# STORED DATA
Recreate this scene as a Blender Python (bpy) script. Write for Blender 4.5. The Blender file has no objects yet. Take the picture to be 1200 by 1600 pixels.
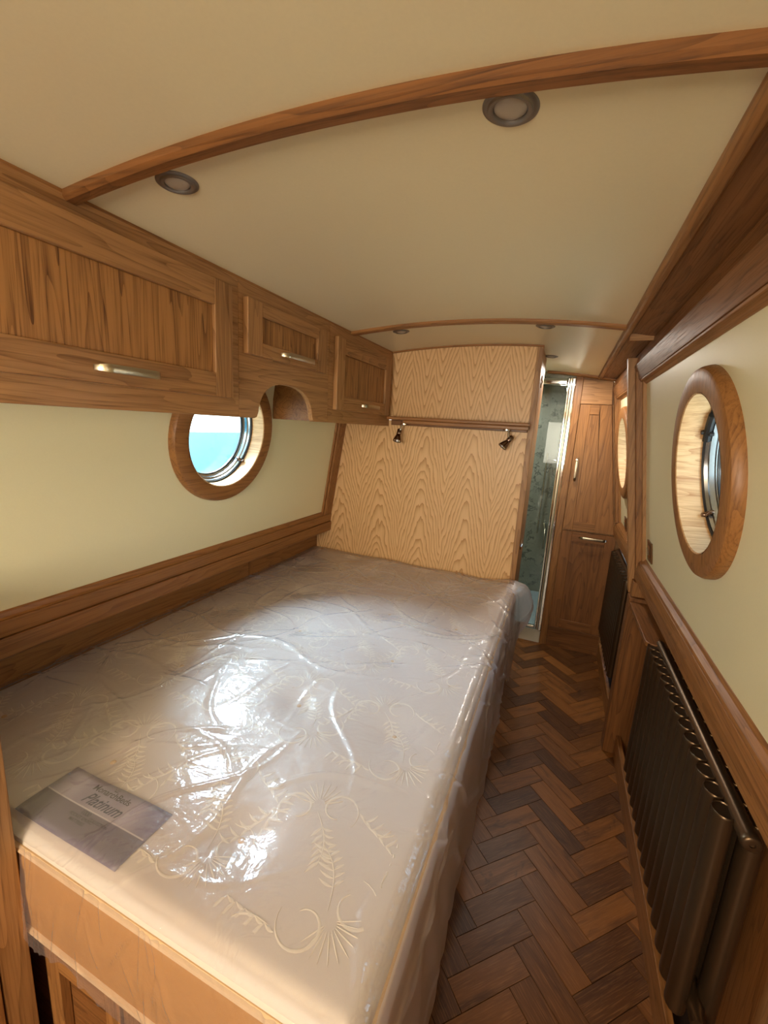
import bpy, bmesh, math, random
import numpy as np
from mathutils import Vector, Matrix, noise
random.seed(7)
C = bpy.context.scene.collection
PI = math.pi
H = 1.5                                   # eye height above the cabin floor

# ---------------------------------------------------------------- camera
yaw, pitch, roll, fpx = 0.384447137, -0.199215067, 0.059622794, 665.71
cy_, sy_, cp_, sp_ = math.cos(yaw), math.sin(yaw), math.cos(pitch), math.sin(pitch)
fwd = Vector((-sy_*cp_, cy_*cp_, sp_)); rt = Vector((cy_, sy_, 0)); up = rt.cross(fwd)
r2 = rt*math.cos(roll) + up*math.sin(roll); u2 = -rt*math.sin(roll) + up*math.cos(roll)
cam_d = bpy.data.cameras.new('camera'); cam = bpy.data.objects.new('camera', cam_d); C.objects.link(cam)
m = Matrix((( r2.x, u2.x, -fwd.x, 0), (r2.y, u2.y, -fwd.y, 0), (r2.z, u2.z, -fwd.z, H), (0, 0, 0, 1)))
cam.matrix_world = m
cam_d.sensor_fit = 'HORIZONTAL'; cam_d.sensor_width = 36; cam_d.lens = fpx*36/1200
cam_d.clip_start = 0.02
sc = bpy.context.scene
sc.camera = cam
sc.view_settings.view_transform = 'Standard'; sc.view_settings.look = 'None'
sc.view_settings.exposure = 0.42; sc.view_settings.gamma = 1; sc.view_settings.use_curve_mapping = False

# ---------------------------------------------------------------- world and lights
w = bpy.data.worlds.new('sky'); sc.world = w; w.use_nodes = True
wn = w.node_tree; bg = wn.nodes['Background']
tc = wn.nodes.new('ShaderNodeTexCoord'); sep = wn.nodes.new('ShaderNodeSeparateXYZ'); cr = wn.nodes.new('ShaderNodeValToRGB')
wn.links.new(tc.outputs['Generated'], sep.inputs[0]); wn.links.new(sep.outputs['Z'], cr.inputs[0])
cr.color_ramp.elements[0].position = 0.0; cr.color_ramp.elements[0].color = (0.86, 0.97, 1.0, 1)
cr.color_ramp.elements[1].position = 0.5; cr.color_ramp.elements[1].color = (0.45, 0.68, 1.0, 1)
wn.links.new(cr.outputs[0], bg.inputs[0]); bg.inputs[1].default_value = 4.2

def light(name, kind, loc, rot, energy, color, **kw):
    d = bpy.data.lights.new(name, kind); d.energy = energy; d.color = color
    for k, v in kw.items(): setattr(d, k, v)
    o = bpy.data.objects.new(name, d); C.objects.link(o); o.location = loc; o.rotation_euler = rot
    return o
light('daylight_sun', 'SUN', (-4, 1, 4), (math.radians(42), 0, math.radians(-106)), 38.0, (0.72, 0.86, 1.0), angle=math.radians(55))
# added fill behind the photographer, standing in for daylight from the saloon
light('saloon_fill', 'AREA', (-0.40, -1.45, 1.38), (math.radians(74), 0, 0), 30.0, (1.0, 0.91, 0.74), shape='RECTANGLE', size=1.0, size_y=0.7)
light('warm_near_fill', 'AREA', (-0.45, -0.75, 1.84), (0, 0, 0), 8.0, (1.0, 0.60, 0.20), shape='DISK', size=0.35)  # added warm fill for the near end, no real fitting here
light('shower_fill', 'AREA', (-0.40, 3.60, 1.86), (0, 0, 0), 4.0, (0.92, 0.96, 1.0), shape='DISK', size=0.16)  # added fill to brighten the shower marble, no real fitting here
light('lobby_fill', 'AREA', (-0.02, 2.80, 1.87), (0, 0, 0), 5.0, (1.0, 0.90, 0.78), shape='DISK', size=0.12)  # added fill to brighten the far walkway, apart from the recessed lights

# ---------------------------------------------------------------- materials
class NB:
    def __init__(s, name):
        s.m = bpy.data.materials.new(name); s.m.use_nodes = True; s.t = s.m.node_tree
        s.t.nodes.clear(); s.out = s.n('ShaderNodeOutputMaterial')
    def n(s, t, **kw):
        x = s.t.nodes.new(t)
        for k, v in kw.items(): setattr(x, k, v)
        return x
    def set(s, sock, v):
        if isinstance(v, bpy.types.NodeSocket): s.t.links.new(v, sock)
        else: sock.default_value = v
    def math(s, op, a, b=0.0, c=None):
        x = s.n('ShaderNodeMath', operation=op); s.set(x.inputs[0], a); s.set(x.inputs[1], b)
        if c is not None: s.set(x.inputs[2], c)
        return x.outputs[0]
    def ss(s, a, lo, hi):
        x = s.n('ShaderNodeMapRange', interpolation_type='SMOOTHSTEP'); s.set(x.inputs[0], a); s.set(x.inputs[1], lo); s.set(x.inputs[2], hi)
        return x.outputs[0]
    def mix(s, f, a, b):
        x = s.n('ShaderNodeMix', data_type='RGBA'); s.set(x.inputs[0], f); s.set(x.inputs[6], a); s.set(x.inputs[7], b); return x.outputs[2]
    def obj(s): return s.n('ShaderNodeTexCoord').outputs['Object']
    def rnd(s): return s.n('ShaderNodeObjectInfo').outputs['Random']
    def mapping(s, v, scale, loc=None):
        x = s.n('ShaderNodeMapping'); s.set(x.inputs[0], v); x.inputs[3].default_value = scale
        if loc is not None: s.set(x.inputs[1], loc)
        return x.outputs[0]
    def noise(s, v, scale=1.0, detail=3.0, rough=0.5, dist=0.0):
        x = s.n('ShaderNodeTexNoise'); s.set(x.inputs['Vector'], v); x.inputs['Scale'].default_value = scale
        x.inputs['Detail'].default_value = detail; x.inputs['Roughness'].default_value = rough; x.inputs['Distortion'].default_value = dist
        return x.outputs[0]
    def bump(s, h, strength, dist=0.001):
        x = s.n('ShaderNodeBump'); x.inputs['Strength'].default_value = strength; x.inputs['Distance'].default_value = dist
        s.set(x.inputs['Height'], h); return x.outputs[0]
    def bsdf(s, color, rough=0.5, metal=0.0, normal=None, spec=0.5, coat=0.0, **kw):
        x = s.n('ShaderNodeBsdfPrincipled'); s.set(x.inputs['Base Color'], color); s.set(x.inputs['Roughness'], rough)
        x.inputs['Metallic'].default_value = metal; x.inputs['Specular IOR Level'].default_value = spec
        x.inputs['Coat Weight'].default_value = coat
        if normal is not None: s.set(x.inputs['Normal'], normal)
        s.t.links.new(x.outputs[0], s.out.inputs[0]); return x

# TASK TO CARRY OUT
Write out the lines from the start of the material to the line with "sc.view_settings.exposure = 0.42;", inclusive and exactly. Skip the pictures.

# RIGHT ANSWER
Recreate this scene as a Blender Python (bpy) script. Write for Blender 4.5. The Blender file has no objects yet. Take the picture to be 1200 by 1600 pixels.
import bpy, bmesh, math, random
import numpy as np
from mathutils import Vector, Matrix, noise
random.seed(7)
C = bpy.context.scene.collection
PI = math.pi
H = 1.5                                   # eye height above the cabin floor

# ---------------------------------------------------------------- camera
yaw, pitch, roll, fpx = 0.384447137, -0.199215067, 0.059622794, 665.71
cy_, sy_, cp_, sp_ = math.cos(yaw), math.sin(yaw), math.cos(pitch), math.sin(pitch)
fwd = Vector((-sy_*cp_, cy_*cp_, sp_)); rt = Vector((cy_, sy_, 0)); up = rt.cross(fwd)
r2 = rt*math.cos(roll) + up*math.sin(roll); u2 = -rt*math.sin(roll) + up*math.cos(roll)
cam_d = bpy.data.cameras.new('camera'); cam = bpy.data.objects.new('camera', cam_d); C.objects.link(cam)
m = Matrix((( r2.x, u2.x, -fwd.x, 0), (r2.y, u2.y, -fwd.y, 0), (r2.z, u2.z, -fwd.z, H), (0, 0, 0, 1)))
cam.matrix_world = m
cam_d.sensor_fit = 'HORIZONTAL'; cam_d.sensor_width = 36; cam_d.lens = fpx*36/1200
cam_d.clip_start = 0.02
sc = bpy.context.scene
sc.camera = cam
sc.view_settings.view_transform = 'Standard'; sc.view_settings.look = 'None'
sc.view_settings.exposure = 0.42; sc.view_settings.gamma = 1; sc.view_settings.use_curve_mapping = False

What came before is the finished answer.